Short exercise:
Repeat exactly, please, the lines that begin at the start of the listing and end at the line holding "q = SHIP @ p;".

========================================

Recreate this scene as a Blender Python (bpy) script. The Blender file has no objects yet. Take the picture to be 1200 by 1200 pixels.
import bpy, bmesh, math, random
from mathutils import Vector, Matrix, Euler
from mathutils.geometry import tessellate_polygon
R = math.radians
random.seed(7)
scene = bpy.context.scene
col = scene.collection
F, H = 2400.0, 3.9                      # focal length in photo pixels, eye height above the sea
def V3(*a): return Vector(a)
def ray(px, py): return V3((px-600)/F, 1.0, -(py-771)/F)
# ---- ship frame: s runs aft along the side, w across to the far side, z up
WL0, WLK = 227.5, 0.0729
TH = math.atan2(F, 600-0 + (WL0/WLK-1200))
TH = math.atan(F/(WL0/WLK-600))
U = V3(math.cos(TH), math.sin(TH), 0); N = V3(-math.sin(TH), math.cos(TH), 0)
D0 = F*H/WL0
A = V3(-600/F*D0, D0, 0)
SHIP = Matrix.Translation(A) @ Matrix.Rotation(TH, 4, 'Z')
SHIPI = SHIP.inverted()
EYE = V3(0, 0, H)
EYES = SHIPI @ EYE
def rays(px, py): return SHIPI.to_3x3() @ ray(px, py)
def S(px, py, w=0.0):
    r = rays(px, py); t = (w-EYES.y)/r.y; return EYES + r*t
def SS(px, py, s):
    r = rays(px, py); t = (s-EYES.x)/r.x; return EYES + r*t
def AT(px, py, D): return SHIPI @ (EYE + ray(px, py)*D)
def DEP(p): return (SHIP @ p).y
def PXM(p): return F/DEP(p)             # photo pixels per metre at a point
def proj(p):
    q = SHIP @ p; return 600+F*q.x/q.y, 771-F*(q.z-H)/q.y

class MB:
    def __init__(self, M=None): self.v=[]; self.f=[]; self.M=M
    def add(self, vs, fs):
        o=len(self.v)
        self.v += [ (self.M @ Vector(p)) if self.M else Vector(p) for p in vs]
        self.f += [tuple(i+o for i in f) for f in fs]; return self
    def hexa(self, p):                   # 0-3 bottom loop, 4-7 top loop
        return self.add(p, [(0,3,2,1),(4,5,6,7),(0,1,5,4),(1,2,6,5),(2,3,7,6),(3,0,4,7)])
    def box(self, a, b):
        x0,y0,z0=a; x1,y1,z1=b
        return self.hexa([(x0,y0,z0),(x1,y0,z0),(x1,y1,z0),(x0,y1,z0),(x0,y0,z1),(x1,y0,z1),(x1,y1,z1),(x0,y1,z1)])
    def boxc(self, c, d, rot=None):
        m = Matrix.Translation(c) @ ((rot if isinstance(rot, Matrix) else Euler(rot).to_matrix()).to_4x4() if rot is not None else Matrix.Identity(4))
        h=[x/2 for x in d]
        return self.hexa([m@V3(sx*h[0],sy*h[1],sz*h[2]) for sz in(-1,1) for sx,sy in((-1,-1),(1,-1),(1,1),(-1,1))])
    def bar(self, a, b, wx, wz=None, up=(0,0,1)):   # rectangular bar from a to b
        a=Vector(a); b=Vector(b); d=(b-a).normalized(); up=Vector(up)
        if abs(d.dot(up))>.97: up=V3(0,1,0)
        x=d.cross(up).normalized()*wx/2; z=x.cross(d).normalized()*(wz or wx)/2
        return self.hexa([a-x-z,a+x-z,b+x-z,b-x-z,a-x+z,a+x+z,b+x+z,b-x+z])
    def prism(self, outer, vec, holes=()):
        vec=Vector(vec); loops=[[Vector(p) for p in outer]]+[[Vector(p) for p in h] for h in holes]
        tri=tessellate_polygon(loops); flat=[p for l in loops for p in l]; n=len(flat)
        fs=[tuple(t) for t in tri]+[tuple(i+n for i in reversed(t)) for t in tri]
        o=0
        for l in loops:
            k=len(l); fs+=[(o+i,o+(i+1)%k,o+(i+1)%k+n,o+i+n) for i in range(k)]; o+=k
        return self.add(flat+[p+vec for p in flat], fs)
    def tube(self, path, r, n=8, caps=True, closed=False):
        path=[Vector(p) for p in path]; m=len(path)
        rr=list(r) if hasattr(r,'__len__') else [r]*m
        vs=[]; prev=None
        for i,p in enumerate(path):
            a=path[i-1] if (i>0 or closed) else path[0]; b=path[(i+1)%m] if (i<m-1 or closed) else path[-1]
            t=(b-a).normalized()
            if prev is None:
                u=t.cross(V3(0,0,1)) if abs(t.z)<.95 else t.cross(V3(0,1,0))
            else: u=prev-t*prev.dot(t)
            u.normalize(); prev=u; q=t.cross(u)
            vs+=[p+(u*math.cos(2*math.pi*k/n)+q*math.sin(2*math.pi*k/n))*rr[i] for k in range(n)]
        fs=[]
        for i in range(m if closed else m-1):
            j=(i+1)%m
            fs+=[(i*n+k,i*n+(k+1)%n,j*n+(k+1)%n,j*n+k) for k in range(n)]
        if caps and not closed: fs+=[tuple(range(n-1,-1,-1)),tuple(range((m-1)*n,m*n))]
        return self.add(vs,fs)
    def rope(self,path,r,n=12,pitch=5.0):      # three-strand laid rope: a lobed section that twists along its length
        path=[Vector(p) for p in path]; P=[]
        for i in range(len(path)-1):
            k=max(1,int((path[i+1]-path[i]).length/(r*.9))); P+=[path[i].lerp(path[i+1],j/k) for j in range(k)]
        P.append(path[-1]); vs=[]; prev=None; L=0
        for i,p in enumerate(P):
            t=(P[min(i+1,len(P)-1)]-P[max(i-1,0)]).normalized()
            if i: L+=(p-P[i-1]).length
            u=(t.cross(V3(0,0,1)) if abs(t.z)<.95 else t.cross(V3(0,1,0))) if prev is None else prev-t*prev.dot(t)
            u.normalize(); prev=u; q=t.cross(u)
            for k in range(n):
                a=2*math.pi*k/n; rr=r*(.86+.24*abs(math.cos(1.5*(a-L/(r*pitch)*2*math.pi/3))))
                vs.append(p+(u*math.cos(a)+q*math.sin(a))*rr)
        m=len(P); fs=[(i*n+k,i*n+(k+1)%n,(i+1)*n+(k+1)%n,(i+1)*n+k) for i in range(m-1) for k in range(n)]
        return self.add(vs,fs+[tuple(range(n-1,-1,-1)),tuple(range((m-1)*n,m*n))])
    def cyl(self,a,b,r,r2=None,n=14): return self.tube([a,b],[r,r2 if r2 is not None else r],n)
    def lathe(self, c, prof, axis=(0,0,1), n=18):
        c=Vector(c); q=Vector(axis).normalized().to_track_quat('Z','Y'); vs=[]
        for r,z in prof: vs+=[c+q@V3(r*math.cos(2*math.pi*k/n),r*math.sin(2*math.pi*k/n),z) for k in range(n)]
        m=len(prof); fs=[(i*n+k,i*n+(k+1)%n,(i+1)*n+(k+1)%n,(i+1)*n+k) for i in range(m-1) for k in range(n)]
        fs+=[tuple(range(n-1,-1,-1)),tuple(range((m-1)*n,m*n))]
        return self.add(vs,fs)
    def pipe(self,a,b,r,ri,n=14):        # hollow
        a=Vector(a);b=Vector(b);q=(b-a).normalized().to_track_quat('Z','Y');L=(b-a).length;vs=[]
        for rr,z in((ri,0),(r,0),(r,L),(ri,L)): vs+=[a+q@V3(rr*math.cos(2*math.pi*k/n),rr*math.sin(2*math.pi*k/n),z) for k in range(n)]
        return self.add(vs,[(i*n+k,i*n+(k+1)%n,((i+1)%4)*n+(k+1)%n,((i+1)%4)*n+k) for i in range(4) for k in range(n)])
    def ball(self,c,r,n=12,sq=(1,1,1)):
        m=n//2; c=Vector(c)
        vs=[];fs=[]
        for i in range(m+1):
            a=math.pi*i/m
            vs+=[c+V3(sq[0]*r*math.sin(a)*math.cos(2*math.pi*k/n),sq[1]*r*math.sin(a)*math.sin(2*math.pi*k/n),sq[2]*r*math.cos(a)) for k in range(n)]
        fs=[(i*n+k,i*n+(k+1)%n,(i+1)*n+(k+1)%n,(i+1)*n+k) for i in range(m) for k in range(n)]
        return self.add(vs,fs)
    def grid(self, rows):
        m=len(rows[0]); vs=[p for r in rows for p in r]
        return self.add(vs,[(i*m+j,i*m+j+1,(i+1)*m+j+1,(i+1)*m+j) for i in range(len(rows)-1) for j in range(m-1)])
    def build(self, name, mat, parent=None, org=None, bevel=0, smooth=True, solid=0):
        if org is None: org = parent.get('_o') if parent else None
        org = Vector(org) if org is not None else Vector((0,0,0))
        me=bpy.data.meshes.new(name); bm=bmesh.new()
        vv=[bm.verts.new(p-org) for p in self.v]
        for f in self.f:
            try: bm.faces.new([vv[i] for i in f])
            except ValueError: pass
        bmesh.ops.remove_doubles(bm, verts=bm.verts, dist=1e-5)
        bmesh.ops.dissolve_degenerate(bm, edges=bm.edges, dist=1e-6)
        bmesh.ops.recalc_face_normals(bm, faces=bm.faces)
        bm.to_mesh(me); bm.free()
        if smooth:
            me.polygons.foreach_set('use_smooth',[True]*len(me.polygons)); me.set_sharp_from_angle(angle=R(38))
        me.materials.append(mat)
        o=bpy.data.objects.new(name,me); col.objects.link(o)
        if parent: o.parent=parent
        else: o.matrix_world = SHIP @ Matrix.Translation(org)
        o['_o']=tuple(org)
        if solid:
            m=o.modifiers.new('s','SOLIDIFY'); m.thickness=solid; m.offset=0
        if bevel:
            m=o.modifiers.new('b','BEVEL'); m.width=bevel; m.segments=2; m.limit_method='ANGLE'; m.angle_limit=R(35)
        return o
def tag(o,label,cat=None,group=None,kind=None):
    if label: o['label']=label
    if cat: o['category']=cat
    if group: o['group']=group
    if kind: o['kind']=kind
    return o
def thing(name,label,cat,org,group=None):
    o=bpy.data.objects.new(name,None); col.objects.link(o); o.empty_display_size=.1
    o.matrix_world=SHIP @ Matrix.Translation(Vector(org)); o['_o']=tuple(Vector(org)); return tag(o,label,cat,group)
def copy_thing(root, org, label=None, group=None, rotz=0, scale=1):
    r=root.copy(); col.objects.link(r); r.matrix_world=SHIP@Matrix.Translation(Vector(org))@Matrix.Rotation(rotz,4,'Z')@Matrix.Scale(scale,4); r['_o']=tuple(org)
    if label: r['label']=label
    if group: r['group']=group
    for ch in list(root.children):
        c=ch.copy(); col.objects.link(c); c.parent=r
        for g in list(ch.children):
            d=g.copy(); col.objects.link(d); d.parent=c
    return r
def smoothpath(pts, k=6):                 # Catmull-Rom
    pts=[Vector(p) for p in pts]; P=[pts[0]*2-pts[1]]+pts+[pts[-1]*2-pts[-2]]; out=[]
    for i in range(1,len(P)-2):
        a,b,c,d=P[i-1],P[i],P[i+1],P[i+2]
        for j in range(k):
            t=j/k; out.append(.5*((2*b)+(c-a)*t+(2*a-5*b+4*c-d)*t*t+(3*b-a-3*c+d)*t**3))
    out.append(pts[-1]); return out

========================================

Output of the task:
Recreate this scene as a Blender Python (bpy) script. The Blender file has no objects yet. Take the picture to be 1200 by 1200 pixels.
import bpy, bmesh, math, random
from mathutils import Vector, Matrix, Euler
from mathutils.geometry import tessellate_polygon
R = math.radians
random.seed(7)
scene = bpy.context.scene
col = scene.collection
F, H = 2400.0, 3.9                      # focal length in photo pixels, eye height above the sea
def V3(*a): return Vector(a)
def ray(px, py): return V3((px-600)/F, 1.0, -(py-771)/F)
# ---- ship frame: s runs aft along the side, w across to the far side, z up
WL0, WLK = 227.5, 0.0729
TH = math.atan2(F, 600-0 + (WL0/WLK-1200))
TH = math.atan(F/(WL0/WLK-600))
U = V3(math.cos(TH), math.sin(TH), 0); N = V3(-math.sin(TH), math.cos(TH), 0)
D0 = F*H/WL0
A = V3(-600/F*D0, D0, 0)
SHIP = Matrix.Translation(A) @ Matrix.Rotation(TH, 4, 'Z')
SHIPI = SHIP.inverted()
EYE = V3(0, 0, H)
EYES = SHIPI @ EYE
def rays(px, py): return SHIPI.to_3x3() @ ray(px, py)
def S(px, py, w=0.0):
    r = rays(px, py); t = (w-EYES.y)/r.y; return EYES + r*t
def SS(px, py, s):
    r = rays(px, py); t = (s-EYES.x)/r.x; return EYES + r*t
def AT(px, py, D): return SHIPI @ (EYE + ray(px, py)*D)
def DEP(p): return (SHIP @ p).y
def PXM(p): return F/DEP(p)             # photo pixels per metre at a point
def proj(p):
    q = SHIP @ p; return 600+F*q.x/q.y, 771-F*(q.z-H)/q.y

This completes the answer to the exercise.